Barack Obama said that Donald Trump’s “constant” mentioning of him is “very strange”—but also revealing.
The former president appeared on the popular sports podcast All The Smoke on Wednesday, where he was asked how he manages to keep calm publicly in the face of Trump’s frequent attacks on his legacy.
“Don’t just want to cuss his a-- out sometimes?” he was asked by host and former NBA star Matt Barnes.
“I mean, the thing about it is—look, you got to ask him what it is that… the obsession,” Obama replied. “Obviously, you know, I have a room in his head—a suite in his head.”

“But the thing about it is that was always clear to me: Look, first of all, when I was president, the last thing I had time to do was worry about what somebody said or what my predecessor did. They’re gone.
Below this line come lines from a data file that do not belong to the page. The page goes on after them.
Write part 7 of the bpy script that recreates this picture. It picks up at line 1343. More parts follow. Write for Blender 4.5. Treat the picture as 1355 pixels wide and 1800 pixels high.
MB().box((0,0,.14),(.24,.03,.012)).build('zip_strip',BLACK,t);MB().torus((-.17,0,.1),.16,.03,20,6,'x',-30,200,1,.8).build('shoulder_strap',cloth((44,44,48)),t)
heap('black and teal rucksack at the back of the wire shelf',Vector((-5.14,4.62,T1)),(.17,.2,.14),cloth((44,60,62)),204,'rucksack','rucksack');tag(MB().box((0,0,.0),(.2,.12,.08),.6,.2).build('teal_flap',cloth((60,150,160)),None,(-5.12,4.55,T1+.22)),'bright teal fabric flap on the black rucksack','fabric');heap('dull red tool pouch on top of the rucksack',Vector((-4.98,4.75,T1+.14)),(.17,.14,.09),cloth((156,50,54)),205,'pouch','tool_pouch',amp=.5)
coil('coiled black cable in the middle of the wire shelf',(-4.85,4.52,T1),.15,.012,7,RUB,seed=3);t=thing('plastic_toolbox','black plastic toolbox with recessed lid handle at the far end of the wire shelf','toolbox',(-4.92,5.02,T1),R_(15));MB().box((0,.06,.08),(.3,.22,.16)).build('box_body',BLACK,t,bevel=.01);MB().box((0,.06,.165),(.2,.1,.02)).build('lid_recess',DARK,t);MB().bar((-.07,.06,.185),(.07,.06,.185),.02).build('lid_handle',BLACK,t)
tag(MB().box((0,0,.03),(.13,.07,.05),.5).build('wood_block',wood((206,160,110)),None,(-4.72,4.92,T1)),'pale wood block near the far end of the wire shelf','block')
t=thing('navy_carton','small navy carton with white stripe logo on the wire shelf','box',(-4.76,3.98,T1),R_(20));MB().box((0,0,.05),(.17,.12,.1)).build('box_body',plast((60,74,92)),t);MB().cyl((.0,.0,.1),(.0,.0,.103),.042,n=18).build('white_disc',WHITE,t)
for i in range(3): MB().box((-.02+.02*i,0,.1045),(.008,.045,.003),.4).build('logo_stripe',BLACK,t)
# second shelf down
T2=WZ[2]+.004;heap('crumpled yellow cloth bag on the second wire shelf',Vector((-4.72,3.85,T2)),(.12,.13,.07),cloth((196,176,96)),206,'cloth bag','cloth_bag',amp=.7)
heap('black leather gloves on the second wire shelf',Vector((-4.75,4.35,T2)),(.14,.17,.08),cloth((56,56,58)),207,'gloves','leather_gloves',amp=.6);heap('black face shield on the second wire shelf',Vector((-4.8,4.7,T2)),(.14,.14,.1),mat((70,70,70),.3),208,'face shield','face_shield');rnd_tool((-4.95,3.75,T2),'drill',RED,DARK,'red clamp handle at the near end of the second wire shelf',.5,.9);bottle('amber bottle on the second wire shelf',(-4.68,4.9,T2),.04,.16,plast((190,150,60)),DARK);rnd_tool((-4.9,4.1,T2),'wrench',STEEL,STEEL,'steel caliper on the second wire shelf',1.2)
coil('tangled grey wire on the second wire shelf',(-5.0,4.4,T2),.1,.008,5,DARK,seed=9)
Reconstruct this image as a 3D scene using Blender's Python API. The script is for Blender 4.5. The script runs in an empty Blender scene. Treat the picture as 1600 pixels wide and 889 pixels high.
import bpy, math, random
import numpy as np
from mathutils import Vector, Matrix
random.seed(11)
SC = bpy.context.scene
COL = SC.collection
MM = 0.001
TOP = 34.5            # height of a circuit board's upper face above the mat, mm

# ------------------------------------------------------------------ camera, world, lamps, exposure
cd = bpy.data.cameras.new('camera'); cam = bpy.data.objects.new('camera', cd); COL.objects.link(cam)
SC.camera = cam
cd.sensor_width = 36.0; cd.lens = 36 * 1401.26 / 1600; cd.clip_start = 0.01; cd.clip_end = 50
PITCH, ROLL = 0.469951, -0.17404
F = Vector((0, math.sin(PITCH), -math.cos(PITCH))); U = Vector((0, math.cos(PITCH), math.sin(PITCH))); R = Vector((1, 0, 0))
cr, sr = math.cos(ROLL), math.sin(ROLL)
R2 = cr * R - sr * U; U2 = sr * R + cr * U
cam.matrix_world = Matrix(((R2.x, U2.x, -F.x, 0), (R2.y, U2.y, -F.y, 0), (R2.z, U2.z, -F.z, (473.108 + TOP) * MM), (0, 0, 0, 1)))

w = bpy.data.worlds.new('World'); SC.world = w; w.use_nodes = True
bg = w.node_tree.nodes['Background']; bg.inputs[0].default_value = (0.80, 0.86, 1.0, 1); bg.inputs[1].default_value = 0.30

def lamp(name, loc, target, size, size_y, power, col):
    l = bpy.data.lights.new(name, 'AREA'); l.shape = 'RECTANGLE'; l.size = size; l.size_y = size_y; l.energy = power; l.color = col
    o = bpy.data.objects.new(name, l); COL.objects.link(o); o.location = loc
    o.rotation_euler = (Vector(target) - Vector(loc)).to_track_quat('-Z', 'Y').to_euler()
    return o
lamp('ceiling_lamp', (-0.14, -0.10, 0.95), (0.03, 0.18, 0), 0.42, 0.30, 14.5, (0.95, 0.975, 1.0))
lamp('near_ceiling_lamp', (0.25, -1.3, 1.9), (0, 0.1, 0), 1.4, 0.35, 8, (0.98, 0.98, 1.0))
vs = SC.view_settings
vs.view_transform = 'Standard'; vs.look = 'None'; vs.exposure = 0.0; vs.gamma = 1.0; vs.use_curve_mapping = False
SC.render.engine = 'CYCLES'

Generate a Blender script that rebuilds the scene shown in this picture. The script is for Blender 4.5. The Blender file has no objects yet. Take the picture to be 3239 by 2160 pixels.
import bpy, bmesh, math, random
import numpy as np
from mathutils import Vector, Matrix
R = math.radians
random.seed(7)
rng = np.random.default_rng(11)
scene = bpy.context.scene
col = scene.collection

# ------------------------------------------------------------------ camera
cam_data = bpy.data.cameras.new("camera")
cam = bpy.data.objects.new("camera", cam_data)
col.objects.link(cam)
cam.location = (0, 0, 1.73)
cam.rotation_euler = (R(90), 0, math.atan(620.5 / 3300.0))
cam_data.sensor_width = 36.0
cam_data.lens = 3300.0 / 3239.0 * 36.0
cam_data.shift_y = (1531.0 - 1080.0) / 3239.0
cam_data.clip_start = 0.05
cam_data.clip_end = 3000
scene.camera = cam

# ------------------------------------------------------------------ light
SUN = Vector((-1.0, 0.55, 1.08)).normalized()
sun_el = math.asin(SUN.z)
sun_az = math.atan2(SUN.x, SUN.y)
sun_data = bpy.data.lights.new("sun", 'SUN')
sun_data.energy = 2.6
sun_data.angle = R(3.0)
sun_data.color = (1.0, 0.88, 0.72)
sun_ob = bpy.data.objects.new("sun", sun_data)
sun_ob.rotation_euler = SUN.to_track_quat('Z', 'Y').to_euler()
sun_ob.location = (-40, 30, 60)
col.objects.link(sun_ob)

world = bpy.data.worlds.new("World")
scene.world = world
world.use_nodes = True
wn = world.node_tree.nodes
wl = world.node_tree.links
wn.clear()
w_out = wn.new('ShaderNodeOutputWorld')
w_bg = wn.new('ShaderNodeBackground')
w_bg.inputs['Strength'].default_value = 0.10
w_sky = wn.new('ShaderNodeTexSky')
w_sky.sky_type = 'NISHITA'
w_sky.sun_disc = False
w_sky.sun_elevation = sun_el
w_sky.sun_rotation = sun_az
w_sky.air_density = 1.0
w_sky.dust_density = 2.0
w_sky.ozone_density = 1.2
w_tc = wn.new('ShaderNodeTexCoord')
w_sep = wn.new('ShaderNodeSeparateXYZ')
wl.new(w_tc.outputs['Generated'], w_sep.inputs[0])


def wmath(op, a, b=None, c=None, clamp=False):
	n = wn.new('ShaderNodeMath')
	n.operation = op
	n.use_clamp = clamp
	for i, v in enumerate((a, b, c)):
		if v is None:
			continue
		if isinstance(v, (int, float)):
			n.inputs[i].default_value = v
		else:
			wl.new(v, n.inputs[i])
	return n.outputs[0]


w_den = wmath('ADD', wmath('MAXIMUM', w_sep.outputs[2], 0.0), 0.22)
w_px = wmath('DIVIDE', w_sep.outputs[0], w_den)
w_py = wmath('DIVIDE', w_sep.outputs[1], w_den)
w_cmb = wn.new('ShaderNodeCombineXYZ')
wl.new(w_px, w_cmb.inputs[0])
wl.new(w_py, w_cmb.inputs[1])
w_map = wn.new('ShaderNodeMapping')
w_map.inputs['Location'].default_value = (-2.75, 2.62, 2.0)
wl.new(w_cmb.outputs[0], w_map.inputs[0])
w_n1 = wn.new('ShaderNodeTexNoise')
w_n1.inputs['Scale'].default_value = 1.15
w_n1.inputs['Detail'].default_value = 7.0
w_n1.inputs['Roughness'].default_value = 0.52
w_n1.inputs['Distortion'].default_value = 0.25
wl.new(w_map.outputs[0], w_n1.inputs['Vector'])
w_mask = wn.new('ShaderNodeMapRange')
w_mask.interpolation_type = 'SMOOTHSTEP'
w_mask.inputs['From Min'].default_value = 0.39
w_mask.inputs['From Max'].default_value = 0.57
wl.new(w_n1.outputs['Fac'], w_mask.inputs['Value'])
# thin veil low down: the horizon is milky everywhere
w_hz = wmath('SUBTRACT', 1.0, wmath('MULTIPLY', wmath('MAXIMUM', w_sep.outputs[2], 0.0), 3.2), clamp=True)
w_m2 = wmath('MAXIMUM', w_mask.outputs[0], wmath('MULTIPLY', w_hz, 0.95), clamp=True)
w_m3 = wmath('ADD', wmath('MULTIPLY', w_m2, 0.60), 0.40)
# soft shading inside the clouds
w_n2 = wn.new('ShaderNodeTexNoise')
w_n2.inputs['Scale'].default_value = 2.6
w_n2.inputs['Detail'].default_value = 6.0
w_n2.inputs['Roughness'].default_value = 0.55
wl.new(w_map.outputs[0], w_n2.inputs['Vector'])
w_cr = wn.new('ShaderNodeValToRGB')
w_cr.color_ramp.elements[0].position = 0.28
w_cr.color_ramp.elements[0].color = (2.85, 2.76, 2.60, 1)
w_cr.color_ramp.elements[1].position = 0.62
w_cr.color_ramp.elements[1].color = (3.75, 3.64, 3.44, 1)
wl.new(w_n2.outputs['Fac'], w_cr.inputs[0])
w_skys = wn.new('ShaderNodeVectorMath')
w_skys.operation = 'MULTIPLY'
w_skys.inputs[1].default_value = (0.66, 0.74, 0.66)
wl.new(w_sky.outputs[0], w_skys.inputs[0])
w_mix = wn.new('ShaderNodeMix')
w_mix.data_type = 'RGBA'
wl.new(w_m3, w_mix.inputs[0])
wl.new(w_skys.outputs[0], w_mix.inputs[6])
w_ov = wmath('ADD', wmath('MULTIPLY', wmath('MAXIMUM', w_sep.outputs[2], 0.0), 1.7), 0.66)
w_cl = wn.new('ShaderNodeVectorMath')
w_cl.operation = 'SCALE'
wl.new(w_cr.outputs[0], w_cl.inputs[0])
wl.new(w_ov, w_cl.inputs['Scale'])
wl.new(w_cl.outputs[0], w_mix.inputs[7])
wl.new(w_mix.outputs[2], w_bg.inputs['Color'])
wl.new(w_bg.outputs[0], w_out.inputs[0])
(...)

I’ve got work to do,” Obama continued. “If you’re doing the job right, every day, you’ve got five, 10 things that are real hard, and you have to be constantly focused.”
“The idea that I’d be worrying about somebody who came before and me trying to measure, ‘What’s he done today? Look, constantly worrying about that is a strange thing to me,” he said. “It shows me somebody who’s not focused on the American people and the job they’re supposed to do.”
Trump’s frequent mentions of Obama have only increased since the former president first left office, according to CNN, which reported that Trump mentioned Obama’s name 537 times—an average of 1.8 times per day and an increase from both years prior, according to the outlet.
He hasn’t slowed down in his second term, several years later. While deflecting from the steadily rising costs of his Lincoln Memorial Reflecting Pool renovation, when asked why he hadn’t delivered on the shorter timeline and lower costs for the project, he told reporters on Monday, “Are you ready? Barack Hussein Obama.”

The 44th president said that he took a very different approach to the presidency than his late-night posting successor.
“The other thing that I learned pretty early in this gig was you have to screen out the noise in order for you to understand what’s in front of you and deal with it,” he explained on Wednesday. “My whole presidency, I never watched cable TV, never watched cable news, never read, I didn’t have social media.”
“There were people on my staff whose job it was to monitor what are folks saying because you also want to have input when you’re getting constructive criticism or when the American people are all like, ‘Look we’re upset about something.” You need to get that feedback loop. And the flip side of that is you also then don’t get puffed up when things are going good.”
Obama also said that despite Trump’s constant negative commentary about him, he has never seen that energy in face-to-face interactions with Trump.
“The other thing I believe in, and part of what we try to teach in our leadership training, is I believe in face-to-face,” he said. “I believe in conversation. So if this—whoever you were talking about—was in front of me, which has happened a couple times, he doesn’t talk like that because he knows better.”
“I think there is—that filter of the phone creates a situation where people just say kind of crazy stuff that they would never say to your face with no consequences,” he added.